The Player Development Plan: The Plan Every Club Has – but Few Truly Live
The Plan Every Club Has – but Few Truly Live
Almost every Swedish football club today has a player development plan.
It is carefully written, anchored in the club’s values and presented at the beginning of the season. It contains ambitions, principles and guidelines.
Yet the same question still emerges in many clubs:
“If the plan is so clear — why does reality look so different between teams?”
Players experience different expectations depending on the coach. Transitions between game formats feel like complete restarts. The same concepts are used — but interpreted differently.
The problem is rarely the quality of the document itself.
The problem is that a document alone does not change behaviours.
And it is behaviours — not formulations — that shape culture.
A Quick Test for Your Club
Ask a simple question within your sporting department:
“If two coaches in your club were asked to describe what ‘brave football’ means, would they give the same answer?”
If the answer feels uncertain, the plan is not yet operational.
It is an idea — not a system.
Organisational research shows that when guidelines remain open to interpretation, individuals naturally fill in the meaning themselves (Weick, 1995).
Within club environments, this leads each coach to gradually create their own version of the plan — often without even realising it.
This is how the club’s “red thread” slowly begins to unravel.
What Research Says About Development Environments
Within talent development research, the conclusion is clear:
it is the consistency of the environment over time that determines quality — not isolated interventions (Henriksen, 2010).
Ecological dynamics further demonstrates that learning is shaped through the design of training environments, not through isolated instruction alone (Chow et al., 2016).
This means that if a club wants to see certain behaviours emerge, the training environment itself must make those behaviours natural.
For a football club, this means:
It is not enough to describe how you want to play.
You must build structures that make it difficult to do anything else.
SUP 2.0 – Principle, Behaviour, Environment
For a player development plan to truly live, it must be built across three interconnected levels.
Together, these form what can be described as the SUP 2.0 Model.
Principles
The club’s overarching ideas about how it wants to play and develop players.
Example:
“We want to play with courage during the build-up phase.”
Behaviours
Concrete actions that players should repeatedly recognise in both training and matches.
Examples:
first touch forward
switching play
breaking lines with passes
receiving under pressure
Environment Design
Training structures that systematically reinforce these behaviours.
Example:
small-sided games where points are awarded for progression through central areas.
When these three levels are aligned, the development plan becomes a living framework.

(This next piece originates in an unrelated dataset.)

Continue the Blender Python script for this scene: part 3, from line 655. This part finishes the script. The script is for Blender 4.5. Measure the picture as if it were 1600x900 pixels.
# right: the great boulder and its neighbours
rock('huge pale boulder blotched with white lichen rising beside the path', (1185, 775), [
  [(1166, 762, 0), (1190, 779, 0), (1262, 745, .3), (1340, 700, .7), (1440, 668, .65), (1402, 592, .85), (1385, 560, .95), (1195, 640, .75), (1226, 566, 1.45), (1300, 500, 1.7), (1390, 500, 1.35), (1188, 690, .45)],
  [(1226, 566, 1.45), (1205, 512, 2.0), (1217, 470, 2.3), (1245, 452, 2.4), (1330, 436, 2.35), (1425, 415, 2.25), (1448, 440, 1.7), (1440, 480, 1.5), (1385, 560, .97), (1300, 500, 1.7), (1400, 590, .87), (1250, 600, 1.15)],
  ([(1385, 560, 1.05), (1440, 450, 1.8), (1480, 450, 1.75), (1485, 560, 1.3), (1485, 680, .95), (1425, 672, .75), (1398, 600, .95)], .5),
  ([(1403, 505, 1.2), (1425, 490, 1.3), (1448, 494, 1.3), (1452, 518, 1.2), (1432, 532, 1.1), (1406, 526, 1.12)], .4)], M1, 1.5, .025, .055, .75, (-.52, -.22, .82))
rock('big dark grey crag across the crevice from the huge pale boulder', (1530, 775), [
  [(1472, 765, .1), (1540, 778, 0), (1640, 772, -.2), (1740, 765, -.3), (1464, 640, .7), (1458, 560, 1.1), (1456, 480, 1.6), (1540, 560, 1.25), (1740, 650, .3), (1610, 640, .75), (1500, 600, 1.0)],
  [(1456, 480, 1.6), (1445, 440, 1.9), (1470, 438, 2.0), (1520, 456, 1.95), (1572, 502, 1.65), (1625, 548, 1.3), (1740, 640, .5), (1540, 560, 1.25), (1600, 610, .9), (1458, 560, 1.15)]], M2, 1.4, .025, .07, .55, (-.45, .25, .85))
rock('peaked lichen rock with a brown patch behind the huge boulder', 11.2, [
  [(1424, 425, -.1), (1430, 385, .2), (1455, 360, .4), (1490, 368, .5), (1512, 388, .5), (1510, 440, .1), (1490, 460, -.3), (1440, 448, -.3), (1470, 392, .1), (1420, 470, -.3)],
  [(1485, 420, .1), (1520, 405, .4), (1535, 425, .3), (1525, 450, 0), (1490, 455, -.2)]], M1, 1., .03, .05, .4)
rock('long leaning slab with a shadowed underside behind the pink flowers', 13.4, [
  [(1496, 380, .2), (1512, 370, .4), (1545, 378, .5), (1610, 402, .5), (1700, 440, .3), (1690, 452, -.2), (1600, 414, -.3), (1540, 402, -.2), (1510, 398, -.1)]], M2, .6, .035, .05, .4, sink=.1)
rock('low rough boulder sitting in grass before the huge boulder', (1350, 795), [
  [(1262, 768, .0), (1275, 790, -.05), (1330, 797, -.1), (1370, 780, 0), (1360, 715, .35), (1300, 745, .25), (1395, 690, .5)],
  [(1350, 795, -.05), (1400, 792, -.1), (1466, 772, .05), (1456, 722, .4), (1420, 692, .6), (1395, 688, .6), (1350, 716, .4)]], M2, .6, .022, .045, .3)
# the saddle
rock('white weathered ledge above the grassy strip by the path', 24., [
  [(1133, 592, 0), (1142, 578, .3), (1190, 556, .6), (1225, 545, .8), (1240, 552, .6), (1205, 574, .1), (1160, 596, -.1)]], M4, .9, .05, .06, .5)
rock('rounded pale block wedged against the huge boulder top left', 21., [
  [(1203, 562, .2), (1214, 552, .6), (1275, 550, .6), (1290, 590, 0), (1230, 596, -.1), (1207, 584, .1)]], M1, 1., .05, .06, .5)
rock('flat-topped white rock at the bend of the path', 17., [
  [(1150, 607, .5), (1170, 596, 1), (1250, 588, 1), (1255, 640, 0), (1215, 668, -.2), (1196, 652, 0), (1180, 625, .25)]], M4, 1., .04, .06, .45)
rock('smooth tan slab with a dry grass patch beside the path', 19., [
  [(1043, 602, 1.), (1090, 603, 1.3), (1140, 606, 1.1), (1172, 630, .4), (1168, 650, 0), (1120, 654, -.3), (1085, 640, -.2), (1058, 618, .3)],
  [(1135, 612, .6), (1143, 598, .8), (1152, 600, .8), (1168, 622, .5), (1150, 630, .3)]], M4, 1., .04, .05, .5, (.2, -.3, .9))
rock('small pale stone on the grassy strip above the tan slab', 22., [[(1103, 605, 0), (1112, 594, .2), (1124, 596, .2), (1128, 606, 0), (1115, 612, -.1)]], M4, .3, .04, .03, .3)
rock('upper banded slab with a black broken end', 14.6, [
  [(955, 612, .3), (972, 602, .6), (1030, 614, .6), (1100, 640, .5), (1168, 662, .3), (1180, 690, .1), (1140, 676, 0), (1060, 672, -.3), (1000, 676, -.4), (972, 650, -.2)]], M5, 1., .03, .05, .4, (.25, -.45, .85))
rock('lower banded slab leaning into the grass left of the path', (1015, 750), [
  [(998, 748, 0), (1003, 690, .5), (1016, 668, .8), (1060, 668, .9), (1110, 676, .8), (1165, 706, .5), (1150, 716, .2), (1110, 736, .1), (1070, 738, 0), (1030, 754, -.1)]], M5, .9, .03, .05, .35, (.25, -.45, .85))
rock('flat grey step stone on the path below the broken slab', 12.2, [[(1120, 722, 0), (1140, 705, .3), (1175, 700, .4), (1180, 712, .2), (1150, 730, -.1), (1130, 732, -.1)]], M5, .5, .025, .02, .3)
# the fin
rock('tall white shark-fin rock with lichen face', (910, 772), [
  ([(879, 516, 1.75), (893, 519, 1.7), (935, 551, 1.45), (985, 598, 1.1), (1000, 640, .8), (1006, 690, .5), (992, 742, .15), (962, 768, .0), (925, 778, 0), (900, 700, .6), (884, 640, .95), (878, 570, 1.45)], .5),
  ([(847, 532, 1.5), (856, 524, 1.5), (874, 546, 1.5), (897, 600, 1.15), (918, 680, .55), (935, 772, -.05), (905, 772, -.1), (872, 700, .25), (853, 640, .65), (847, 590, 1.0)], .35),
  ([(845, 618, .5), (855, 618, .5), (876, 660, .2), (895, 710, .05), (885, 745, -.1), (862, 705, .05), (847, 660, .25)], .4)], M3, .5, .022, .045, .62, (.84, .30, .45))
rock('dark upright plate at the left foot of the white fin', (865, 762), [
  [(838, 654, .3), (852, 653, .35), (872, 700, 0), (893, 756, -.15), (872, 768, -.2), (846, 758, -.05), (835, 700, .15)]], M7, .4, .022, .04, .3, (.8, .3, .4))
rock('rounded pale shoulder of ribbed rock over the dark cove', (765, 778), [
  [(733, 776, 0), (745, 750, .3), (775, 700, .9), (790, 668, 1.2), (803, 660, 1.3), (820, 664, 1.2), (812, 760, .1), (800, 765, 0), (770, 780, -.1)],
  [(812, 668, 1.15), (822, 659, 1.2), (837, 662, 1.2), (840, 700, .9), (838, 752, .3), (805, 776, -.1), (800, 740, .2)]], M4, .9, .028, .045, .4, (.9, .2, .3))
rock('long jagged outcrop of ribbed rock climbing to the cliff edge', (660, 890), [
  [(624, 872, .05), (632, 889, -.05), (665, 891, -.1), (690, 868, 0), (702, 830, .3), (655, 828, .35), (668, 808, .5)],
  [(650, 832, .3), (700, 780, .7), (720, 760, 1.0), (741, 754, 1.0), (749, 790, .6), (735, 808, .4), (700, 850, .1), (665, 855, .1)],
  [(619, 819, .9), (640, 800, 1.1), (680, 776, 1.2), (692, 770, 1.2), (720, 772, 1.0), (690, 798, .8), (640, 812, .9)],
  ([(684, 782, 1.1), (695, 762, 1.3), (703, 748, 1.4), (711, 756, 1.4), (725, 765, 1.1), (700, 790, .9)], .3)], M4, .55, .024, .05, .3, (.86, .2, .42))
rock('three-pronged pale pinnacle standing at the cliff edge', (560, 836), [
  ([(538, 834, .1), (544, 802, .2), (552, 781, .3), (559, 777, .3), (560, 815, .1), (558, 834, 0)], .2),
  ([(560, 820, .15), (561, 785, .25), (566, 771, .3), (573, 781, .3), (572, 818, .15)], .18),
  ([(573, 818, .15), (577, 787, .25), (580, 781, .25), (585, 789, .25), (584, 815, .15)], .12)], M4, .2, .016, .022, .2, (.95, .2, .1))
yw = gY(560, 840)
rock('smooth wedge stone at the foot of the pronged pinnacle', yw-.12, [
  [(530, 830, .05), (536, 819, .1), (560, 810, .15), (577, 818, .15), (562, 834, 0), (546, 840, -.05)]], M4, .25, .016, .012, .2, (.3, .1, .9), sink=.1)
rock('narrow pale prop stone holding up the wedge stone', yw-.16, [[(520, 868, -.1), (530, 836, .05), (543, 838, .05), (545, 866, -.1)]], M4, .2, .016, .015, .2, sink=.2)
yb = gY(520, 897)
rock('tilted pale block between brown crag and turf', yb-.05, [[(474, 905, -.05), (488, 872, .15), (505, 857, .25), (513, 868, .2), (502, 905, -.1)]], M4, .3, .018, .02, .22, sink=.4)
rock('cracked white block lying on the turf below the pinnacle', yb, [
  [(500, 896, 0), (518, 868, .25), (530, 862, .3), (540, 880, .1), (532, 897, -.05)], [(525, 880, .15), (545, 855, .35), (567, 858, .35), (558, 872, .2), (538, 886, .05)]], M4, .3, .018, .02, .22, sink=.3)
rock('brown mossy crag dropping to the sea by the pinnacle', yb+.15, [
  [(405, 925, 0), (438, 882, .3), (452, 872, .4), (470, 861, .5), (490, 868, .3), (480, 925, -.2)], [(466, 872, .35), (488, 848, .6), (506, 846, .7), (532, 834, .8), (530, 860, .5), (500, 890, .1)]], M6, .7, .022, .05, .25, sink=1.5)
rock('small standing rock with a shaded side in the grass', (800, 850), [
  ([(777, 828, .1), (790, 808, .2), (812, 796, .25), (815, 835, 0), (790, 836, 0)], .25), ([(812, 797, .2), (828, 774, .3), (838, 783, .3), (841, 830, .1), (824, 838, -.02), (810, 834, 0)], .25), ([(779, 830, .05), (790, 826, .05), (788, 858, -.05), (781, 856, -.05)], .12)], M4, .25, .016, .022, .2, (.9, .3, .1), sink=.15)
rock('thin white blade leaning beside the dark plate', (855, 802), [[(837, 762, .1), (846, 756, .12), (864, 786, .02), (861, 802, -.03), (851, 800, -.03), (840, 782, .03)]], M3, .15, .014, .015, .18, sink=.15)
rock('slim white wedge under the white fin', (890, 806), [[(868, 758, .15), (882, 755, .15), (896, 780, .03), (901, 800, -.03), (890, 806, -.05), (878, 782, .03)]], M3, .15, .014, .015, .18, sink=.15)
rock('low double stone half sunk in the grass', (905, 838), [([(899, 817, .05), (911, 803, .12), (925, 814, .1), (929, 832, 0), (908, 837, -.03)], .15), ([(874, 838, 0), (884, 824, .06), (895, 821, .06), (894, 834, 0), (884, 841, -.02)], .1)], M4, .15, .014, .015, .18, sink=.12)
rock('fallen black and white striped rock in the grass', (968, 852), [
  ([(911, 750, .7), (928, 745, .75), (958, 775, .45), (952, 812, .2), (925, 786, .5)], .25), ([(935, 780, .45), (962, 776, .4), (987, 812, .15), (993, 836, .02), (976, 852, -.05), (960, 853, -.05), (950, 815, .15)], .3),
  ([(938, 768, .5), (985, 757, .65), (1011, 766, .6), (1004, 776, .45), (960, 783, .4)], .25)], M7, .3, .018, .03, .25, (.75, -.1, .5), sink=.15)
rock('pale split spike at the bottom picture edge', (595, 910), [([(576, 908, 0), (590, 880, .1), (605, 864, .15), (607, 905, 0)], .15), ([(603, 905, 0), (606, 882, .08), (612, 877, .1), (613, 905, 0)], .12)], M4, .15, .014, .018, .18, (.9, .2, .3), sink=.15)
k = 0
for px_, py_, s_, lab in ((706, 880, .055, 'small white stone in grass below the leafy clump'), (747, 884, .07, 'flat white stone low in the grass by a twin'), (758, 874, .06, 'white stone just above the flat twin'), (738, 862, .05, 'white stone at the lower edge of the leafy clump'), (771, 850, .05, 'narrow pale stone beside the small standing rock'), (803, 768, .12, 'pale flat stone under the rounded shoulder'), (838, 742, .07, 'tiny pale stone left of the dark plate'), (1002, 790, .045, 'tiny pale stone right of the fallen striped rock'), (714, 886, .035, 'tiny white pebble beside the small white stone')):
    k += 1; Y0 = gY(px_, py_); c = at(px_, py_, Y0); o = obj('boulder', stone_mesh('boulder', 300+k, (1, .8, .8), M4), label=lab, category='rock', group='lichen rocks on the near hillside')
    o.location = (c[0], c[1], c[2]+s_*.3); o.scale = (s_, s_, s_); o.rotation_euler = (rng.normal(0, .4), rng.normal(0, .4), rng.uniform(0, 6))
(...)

When one of them is missing, the plan remains an ambition.
This is the defining difference between a PDF document and actual practice.
A Familiar Scenario
One club launched a new player development plan with great enthusiasm.
There was a kickoff event, presentations and educational material for coaches. The plan clearly described principles and values.
One year later, however, three coaches within one age group had changed.
The new coaches received the document — but no shared walkthrough of behaviours or training design. Soon, concepts began to be interpreted differently. Players experienced noticeable changes in training content. Parents started asking questions.
Nobody was actively resisting the plan.
The club simply lacked structures for implementation.
Henriksen et al. (2020) demonstrate that cultural change requires systems capable of surviving personnel changes.
If the plan depends on a few passionate individuals, then it is not an organisational tool.
It is an individual project.
Why This Is a Board and Sporting Director Question
It is easy to view the player development plan as merely a coaching document.
In reality, it is a governance model.
If the plan is not connected to:
coach recruitment
educational structures
mentorship and support
evaluation and feedback systems
then it will not influence the club sustainably over time.
For boards, this creates a major risk:
investments in education fail to create long-term impact
culture becomes dependent on individuals
the member experience varies dramatically between teams
An operational SUP is therefore not a pedagogical detail.
It is a question of quality assurance and long-term sustainability.
How Players Experience the Difference
For players, it becomes immediately visible when the plan is truly alive.
The transition from 5v5 to 7v7 feels logical. Key concepts reappear and retain the same meaning. Expectations evolve gradually rather than abruptly. Development is measured through behaviours — not only through results.
This is what creates stable development environments (Henriksen, 2010).
And this is what allows players to recognise the identity of their club over time.
When behavioural anchoring is missing, however, every transition between teams feels like starting over again.
A Practical Exercise for Your Club
Choose one of your club’s central principles.
Write down two concrete behaviours that represent it.
Then design a training activity that systematically reinforces those behaviours.
If this process takes longer than ten minutes, the plan is probably not yet operationalised.